Art in any form is beautiful and should be used to expand and challenge our way of thinking. That is why I continue to pursue roles that challenge me as a performer and the audience’s preconceived notions on how those characters look. Yes, I am what you called “portly”; however, to continuously compare me to a float, as this reviewer has also done in previous reviews, is downright disrespectful.

Even more shocking and dangerous is the reviewer’s audacity to call into question the practice of colorblind casting (nontraditional casting). As a fellow person of color, it is hurtful to see one of your own using their platform in such a way. Actors of color are continuously fighting to find their place in classical musical theater shows, especially when there are not enough roles for us. You, sir, make it easier for the next group of people casting shows to go the traditional route and leave actors of color on the outside looking in. Words matter!

I am grateful that Artistry continues to push the envelope and challenge its audiences with nontraditional casting choices. I am proud of the work that my Poppins family has put in to make this show something magical. Last, I am confident of who I am as a person and a performer. If you take personal issues with that, so be it.

This. Is. Me.

Brandon A. Jackson, St. Louis Park


Lack of middle ground relates to a willful lack of understanding

Recently, a friend posted on Facebook that she hates partisan politics and says “the answers are in the middle.” An Oct. 11 letter writer speaks of a “huge middle group that simply want the bickering … to end.” But another letter writer says the homeless encampment problem can’t be solved in a week because “most of the campers are addicts/alcoholics … these people have made poor choices, and, sadly, choices have very real consequences.” That letter writer goes on to say she has “earned every one of her ‘luxuries’ by getting up daily to work a job for 10 to 12 hours.” Similarly, a friend complained during Barack Obama’s presidency that “we’ve HAD it!” (Which I never understood. She’s tired of living in a beautiful southwest Minneapolis neighborhood house, then traveling to Florida for the winter?)

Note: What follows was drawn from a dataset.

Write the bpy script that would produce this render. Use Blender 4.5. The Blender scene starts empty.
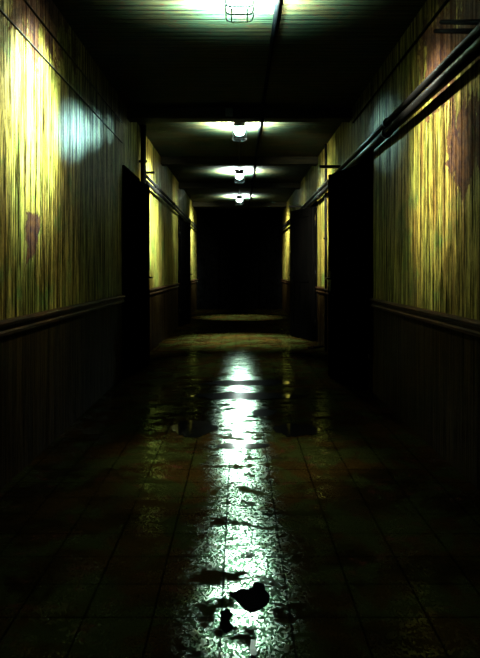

I think the reason we don’t have much of a political “middle ground” really comes down to a lack of understanding. I think many of us will never really know just what the very poor/homeless have gone through in their lives. We assume if we had been raised in the same way, we somehow would have risen above all the challenges. I do recognize that many success stories involve coming from a poor family and hard work. But many of us don’t recognize the boost we received from our upbringing, our parents’ support, our social status or the color of our skin.

I have no idea how to find middle ground. But I do believe it has to start with all of us learning more about the people who are not making it in today’s American society. We can all grow in compassion and understanding, and then I think we will all more naturally come to the middle and work together to make this country a better place for all of us.

Sandra Boes O’Brien, Minneapolis


You’re wasting your resources, you prevaricating, initialized trolls

A note to all PACs, super PACs, the RNCC and the DCCC: Although they must be very expensive, I want you to know that on my trip from the mailbox to the house, the glossy political postcards become recycled waste, not allowed in the house. When your ads appear on TV, the TV is muted. I don’t read or hear your one-sided accusations, misquotes and misinformation! What I’d really like to hear and read would be the candidates themselves talking about how they will work with others to serve the common good and not some lockstep party ideology! And to think our elected public servants just can’t find money to make sure everyone has the necessities of life — i.e., health care coverage, housing, jobs and dignity. Where are your priorities?